In this 100th anniversary year of the birth of Nobel Peace Prize laureate Andrei Sakharov, the organization’s founder, this announcement is deeply disturbing for the future of historical research and the defense of human rights in Russia.

As I emphasized at Charles University in Prague on December 6, 2019, “The temptation is great for certain people to conduct a ‘history policy’ in order to manipulate the past for their own ends, to stir things up, to add to the confusion, and to further a specific ideology… As the great French historian Marc Bloch once said, ‘the misunderstanding of the present is the inevitable consequence of ignorance of the past.’ It can also be the consequence of the manipulation of history. One of the European principles is academic freedom and if this freedom is threatened, democracy and peace will be threatened as well.”

France has praised Memorial’s efforts on countless occasions.

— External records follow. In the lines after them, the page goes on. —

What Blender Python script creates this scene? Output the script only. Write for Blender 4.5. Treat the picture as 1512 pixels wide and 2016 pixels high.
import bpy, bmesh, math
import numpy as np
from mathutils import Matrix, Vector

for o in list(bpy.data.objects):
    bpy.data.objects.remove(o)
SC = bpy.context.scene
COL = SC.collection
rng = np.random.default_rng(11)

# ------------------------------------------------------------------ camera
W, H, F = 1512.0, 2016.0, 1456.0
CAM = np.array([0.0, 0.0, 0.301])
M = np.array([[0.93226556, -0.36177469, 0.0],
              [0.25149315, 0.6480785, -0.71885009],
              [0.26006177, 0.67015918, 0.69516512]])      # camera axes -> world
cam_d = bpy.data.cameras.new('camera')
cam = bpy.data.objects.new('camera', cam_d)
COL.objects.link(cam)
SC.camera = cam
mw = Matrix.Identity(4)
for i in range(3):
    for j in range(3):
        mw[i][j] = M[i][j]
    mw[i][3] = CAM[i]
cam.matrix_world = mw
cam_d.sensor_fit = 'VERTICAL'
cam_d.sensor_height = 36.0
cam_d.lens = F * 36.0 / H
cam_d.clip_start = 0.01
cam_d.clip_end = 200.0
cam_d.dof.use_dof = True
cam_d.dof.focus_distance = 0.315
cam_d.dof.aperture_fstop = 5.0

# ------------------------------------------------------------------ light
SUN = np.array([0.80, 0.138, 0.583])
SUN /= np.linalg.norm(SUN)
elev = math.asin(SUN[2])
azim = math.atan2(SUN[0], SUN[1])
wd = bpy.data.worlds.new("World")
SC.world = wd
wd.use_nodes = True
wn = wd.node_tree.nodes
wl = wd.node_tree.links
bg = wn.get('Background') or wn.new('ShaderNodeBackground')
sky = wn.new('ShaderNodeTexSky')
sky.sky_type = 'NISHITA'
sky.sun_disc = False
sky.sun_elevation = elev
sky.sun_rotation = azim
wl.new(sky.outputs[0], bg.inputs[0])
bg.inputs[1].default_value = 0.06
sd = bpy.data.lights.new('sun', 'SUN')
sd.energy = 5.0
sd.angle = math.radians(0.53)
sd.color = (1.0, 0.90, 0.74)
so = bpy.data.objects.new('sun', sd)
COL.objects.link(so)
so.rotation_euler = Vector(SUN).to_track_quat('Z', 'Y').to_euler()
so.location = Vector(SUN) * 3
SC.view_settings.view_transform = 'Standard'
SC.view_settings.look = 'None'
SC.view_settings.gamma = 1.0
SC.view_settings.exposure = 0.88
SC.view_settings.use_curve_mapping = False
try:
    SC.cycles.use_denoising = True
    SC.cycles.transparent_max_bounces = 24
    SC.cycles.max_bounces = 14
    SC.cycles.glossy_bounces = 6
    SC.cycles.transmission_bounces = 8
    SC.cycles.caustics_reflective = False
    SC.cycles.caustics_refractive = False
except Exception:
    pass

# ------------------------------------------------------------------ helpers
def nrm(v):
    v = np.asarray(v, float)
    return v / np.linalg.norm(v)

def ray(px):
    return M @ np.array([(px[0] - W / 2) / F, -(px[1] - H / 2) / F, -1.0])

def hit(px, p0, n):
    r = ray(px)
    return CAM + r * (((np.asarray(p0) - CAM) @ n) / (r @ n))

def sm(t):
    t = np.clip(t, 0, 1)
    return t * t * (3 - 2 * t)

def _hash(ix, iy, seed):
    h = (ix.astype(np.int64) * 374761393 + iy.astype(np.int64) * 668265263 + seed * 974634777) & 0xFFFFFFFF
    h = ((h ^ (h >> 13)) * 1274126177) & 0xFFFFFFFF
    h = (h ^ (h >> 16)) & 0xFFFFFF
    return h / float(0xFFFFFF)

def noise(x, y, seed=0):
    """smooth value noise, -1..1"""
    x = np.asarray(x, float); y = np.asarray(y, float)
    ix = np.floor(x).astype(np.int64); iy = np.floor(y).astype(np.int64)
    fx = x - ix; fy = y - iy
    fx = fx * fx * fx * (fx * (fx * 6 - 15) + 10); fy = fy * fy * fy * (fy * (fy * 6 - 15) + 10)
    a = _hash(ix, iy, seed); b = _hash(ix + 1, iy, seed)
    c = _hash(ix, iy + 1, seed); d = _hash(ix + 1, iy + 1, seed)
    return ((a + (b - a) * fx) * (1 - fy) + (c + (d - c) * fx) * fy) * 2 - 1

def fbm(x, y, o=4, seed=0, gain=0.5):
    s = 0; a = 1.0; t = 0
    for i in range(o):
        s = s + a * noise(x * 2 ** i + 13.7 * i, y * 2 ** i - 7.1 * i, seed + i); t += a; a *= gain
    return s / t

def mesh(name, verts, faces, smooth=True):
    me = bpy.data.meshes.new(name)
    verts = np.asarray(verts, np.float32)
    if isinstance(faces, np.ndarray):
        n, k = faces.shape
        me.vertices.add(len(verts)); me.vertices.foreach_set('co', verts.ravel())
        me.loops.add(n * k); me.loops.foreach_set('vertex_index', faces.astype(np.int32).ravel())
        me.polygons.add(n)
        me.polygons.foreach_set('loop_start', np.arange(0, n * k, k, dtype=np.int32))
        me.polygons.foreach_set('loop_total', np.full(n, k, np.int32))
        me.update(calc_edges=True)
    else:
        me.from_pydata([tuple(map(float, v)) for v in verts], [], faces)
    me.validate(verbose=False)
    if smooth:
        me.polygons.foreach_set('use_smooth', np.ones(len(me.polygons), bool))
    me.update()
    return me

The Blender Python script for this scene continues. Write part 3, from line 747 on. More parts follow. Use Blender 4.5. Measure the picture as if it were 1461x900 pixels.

Its extraordinary scientific work, which furthers a better understanding of the mass crimes of the 20th century through the amassing of archives, testimonies and historical studies, constitutes a vital contribution to contemporary history, to the rehabilitation of the victims of repression and, more generally, to collective memory.

The dissolution of the International Memorial Society is a terrible loss for the Russian people, who are entitled to have an accurate knowledge of their past and a society based on the fundamental values upheld by the Council of Europe. It is also a loss for the scientific, academic and cultural communities of both our countries, which are working to build an ambitious bilateral relationship independent of the vagaries of politics.

In this context, yesterday’s decision by the Petrozavodsk court to increase the sentence of Yuri Dmitriyev - a historian investigating Stalin-era mass graves, a human rights activist and local Memorial director – to 15 years in a penal colony is also very troubling. Together with its EU partners, France calls for his release and will continue to monitor his situation with the utmost attention.